--- Start Rows ---
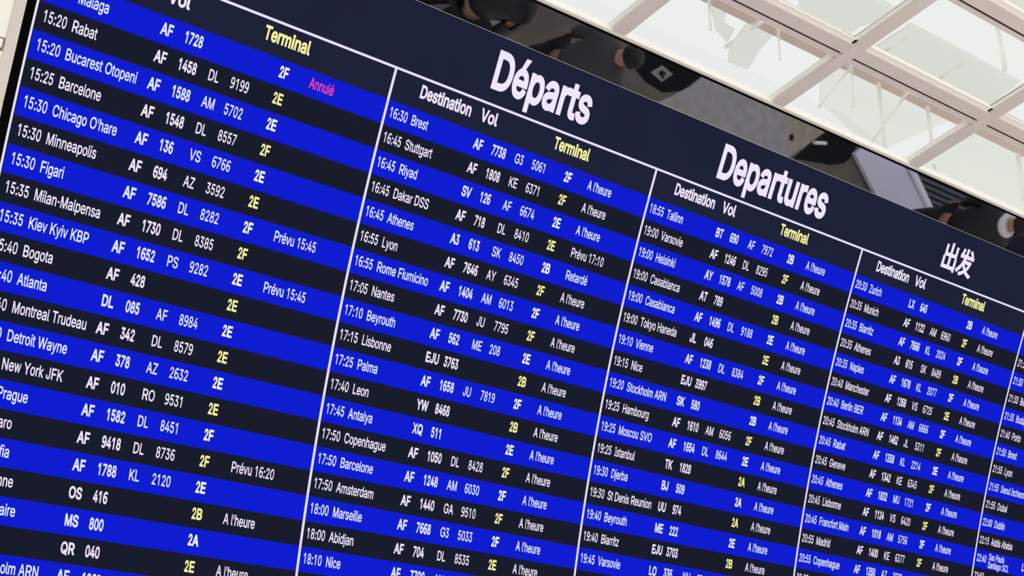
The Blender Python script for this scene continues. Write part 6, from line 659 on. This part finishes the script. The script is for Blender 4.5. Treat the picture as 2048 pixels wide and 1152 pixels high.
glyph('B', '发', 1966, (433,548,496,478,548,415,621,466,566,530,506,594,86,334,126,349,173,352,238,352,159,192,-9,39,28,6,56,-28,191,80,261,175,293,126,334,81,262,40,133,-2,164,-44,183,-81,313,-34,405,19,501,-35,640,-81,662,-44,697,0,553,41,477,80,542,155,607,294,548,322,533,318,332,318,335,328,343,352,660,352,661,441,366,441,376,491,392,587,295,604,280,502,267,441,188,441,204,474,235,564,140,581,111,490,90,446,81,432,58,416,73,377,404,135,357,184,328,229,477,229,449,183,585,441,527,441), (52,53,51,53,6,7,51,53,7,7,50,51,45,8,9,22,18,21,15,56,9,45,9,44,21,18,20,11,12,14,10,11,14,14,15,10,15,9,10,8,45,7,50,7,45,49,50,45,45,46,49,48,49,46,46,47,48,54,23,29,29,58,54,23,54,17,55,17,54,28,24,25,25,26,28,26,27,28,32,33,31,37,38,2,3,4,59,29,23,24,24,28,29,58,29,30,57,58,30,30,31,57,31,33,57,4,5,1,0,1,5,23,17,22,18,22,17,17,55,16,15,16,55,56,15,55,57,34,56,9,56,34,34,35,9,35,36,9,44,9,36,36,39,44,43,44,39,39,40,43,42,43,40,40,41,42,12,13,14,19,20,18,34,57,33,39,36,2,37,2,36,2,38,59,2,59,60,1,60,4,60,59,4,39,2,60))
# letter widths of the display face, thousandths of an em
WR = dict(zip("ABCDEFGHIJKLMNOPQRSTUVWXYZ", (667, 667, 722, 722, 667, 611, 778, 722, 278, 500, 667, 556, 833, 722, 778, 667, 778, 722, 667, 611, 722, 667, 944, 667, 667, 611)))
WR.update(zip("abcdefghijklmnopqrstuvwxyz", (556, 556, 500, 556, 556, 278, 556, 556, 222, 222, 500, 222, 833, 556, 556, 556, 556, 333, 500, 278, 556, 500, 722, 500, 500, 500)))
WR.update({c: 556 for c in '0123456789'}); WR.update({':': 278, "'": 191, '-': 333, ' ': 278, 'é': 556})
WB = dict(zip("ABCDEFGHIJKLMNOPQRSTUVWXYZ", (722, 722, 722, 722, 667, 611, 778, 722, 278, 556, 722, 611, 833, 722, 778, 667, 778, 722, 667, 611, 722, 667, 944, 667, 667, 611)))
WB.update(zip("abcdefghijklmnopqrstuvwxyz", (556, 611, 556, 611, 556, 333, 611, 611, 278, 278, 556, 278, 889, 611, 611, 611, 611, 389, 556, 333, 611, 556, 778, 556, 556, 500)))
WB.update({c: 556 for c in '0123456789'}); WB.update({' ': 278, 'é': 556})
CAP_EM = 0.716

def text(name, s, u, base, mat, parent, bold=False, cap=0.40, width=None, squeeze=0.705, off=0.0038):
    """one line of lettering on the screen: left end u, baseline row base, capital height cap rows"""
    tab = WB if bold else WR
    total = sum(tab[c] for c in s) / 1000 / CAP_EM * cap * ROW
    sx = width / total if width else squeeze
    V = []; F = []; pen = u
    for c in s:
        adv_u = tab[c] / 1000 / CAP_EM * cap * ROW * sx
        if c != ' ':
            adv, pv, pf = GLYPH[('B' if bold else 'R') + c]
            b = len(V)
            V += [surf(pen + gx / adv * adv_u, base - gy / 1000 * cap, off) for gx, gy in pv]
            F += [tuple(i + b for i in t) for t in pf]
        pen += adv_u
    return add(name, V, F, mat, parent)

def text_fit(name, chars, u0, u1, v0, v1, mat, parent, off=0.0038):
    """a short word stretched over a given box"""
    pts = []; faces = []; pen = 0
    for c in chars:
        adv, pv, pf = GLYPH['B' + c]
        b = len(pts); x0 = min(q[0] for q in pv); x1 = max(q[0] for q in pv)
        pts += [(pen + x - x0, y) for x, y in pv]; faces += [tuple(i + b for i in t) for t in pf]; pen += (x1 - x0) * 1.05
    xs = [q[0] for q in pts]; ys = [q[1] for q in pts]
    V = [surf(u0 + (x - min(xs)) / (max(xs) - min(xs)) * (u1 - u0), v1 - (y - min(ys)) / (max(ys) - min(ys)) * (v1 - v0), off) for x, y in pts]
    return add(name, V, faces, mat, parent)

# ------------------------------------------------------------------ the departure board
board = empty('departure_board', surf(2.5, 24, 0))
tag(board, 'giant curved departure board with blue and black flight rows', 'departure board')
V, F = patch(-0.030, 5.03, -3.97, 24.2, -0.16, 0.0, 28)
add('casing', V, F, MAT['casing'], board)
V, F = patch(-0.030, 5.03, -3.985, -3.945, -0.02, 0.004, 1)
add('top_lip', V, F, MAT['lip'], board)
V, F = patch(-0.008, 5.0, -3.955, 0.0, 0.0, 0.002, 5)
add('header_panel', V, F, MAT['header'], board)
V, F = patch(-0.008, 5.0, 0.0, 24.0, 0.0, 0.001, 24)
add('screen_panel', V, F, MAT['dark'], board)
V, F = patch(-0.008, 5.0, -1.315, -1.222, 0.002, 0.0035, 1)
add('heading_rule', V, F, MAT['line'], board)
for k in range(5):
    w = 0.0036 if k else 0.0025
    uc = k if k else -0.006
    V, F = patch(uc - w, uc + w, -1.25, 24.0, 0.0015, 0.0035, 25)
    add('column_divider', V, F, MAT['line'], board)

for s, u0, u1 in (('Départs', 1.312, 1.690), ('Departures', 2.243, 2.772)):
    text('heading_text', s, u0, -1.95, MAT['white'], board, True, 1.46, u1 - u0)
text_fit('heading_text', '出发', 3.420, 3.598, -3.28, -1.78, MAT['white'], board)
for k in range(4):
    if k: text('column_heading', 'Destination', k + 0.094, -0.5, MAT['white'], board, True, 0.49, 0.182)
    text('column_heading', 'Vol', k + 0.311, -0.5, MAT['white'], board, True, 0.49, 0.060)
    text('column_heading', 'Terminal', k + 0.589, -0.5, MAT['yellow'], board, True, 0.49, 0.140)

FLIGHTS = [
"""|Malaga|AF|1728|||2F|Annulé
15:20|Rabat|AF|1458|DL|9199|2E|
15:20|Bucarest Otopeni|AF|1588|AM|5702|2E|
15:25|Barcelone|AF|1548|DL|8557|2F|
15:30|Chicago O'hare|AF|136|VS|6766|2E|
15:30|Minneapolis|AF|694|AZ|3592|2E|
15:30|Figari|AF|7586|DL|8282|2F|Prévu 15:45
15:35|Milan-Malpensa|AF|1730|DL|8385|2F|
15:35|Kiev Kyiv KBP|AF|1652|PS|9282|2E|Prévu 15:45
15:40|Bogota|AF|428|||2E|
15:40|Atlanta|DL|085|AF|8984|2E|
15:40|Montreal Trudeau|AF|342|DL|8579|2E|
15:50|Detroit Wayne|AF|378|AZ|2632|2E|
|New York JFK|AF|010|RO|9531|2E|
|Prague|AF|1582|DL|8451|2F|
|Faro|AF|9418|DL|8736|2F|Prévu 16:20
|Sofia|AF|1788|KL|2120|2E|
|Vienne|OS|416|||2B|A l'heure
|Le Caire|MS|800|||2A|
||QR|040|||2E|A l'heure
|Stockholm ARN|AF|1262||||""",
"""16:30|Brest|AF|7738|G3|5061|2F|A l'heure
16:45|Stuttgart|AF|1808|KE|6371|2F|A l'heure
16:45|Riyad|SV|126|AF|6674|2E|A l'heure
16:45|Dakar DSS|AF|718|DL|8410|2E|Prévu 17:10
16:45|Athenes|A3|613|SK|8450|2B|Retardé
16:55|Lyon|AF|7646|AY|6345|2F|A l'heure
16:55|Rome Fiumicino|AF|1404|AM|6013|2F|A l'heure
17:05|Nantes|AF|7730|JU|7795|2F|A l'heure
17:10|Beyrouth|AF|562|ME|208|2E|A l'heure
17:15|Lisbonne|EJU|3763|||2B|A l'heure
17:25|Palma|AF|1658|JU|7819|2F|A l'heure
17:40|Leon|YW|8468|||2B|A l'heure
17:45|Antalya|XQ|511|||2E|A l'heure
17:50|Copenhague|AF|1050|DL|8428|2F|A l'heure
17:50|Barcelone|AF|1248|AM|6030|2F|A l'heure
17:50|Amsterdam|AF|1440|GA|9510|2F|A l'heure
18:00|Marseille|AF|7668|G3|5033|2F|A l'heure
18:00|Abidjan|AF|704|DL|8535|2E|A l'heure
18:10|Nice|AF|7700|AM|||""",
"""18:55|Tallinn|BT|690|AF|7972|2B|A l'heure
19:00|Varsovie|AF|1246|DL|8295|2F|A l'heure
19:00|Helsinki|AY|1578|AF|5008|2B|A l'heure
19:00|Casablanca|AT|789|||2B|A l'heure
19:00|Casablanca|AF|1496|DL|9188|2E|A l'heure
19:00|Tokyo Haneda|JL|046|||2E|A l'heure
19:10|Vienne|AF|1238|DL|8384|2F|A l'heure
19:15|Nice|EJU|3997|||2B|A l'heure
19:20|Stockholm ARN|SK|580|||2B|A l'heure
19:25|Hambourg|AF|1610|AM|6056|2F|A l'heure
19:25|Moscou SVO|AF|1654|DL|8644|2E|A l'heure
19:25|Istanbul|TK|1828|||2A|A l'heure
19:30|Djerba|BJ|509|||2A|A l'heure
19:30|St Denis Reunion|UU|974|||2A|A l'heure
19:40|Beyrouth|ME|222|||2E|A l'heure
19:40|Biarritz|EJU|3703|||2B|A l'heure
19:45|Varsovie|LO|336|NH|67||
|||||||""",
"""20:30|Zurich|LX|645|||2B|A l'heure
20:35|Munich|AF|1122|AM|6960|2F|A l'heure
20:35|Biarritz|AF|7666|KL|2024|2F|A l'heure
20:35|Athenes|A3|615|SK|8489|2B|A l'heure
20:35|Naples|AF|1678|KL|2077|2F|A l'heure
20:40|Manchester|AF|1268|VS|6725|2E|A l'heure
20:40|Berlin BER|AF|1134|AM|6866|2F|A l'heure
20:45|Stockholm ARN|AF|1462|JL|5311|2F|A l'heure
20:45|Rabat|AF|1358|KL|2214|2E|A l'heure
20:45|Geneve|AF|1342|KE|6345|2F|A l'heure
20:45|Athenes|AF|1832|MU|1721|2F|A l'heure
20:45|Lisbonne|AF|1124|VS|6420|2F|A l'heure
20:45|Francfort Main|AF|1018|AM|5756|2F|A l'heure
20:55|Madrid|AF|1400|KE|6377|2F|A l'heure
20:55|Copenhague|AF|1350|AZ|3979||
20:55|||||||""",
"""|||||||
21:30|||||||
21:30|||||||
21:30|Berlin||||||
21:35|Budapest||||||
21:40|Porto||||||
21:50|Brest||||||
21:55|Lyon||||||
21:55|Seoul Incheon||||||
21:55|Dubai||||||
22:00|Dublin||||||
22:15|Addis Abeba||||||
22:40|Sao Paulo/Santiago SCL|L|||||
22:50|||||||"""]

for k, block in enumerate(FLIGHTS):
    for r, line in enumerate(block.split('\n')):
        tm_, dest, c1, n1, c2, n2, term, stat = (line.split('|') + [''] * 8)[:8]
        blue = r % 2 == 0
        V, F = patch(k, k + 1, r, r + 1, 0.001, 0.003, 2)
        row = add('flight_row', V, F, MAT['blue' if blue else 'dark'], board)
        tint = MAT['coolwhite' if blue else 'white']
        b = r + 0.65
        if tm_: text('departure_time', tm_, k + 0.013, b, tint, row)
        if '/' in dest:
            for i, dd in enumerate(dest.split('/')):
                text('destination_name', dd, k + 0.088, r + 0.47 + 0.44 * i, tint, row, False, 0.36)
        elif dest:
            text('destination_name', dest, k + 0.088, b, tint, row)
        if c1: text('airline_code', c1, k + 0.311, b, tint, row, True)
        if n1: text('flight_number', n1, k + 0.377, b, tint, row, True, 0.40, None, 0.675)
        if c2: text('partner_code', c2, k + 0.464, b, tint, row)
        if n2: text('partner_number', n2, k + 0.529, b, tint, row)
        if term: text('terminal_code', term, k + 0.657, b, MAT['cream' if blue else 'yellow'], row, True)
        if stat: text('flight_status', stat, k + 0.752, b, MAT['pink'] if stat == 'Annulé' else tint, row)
--- End Rows ---
--- Start Rows ---
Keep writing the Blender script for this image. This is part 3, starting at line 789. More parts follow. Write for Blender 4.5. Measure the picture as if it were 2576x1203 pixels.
--- End Rows ---
Objective: Pull out all lines of the data with the string "this".

Task answer:
The Blender Python script for this scene continues. Write part 6, from line 659 on. This part finishes the script. The script is for Blender 4.5. Treat the picture as 2048 pixels wide and 1152 pixels high.
Keep writing the Blender script for this image. This is part 3, starting at line 789. More parts follow. Write for Blender 4.5. Measure the picture as if it were 2576x1203 pixels.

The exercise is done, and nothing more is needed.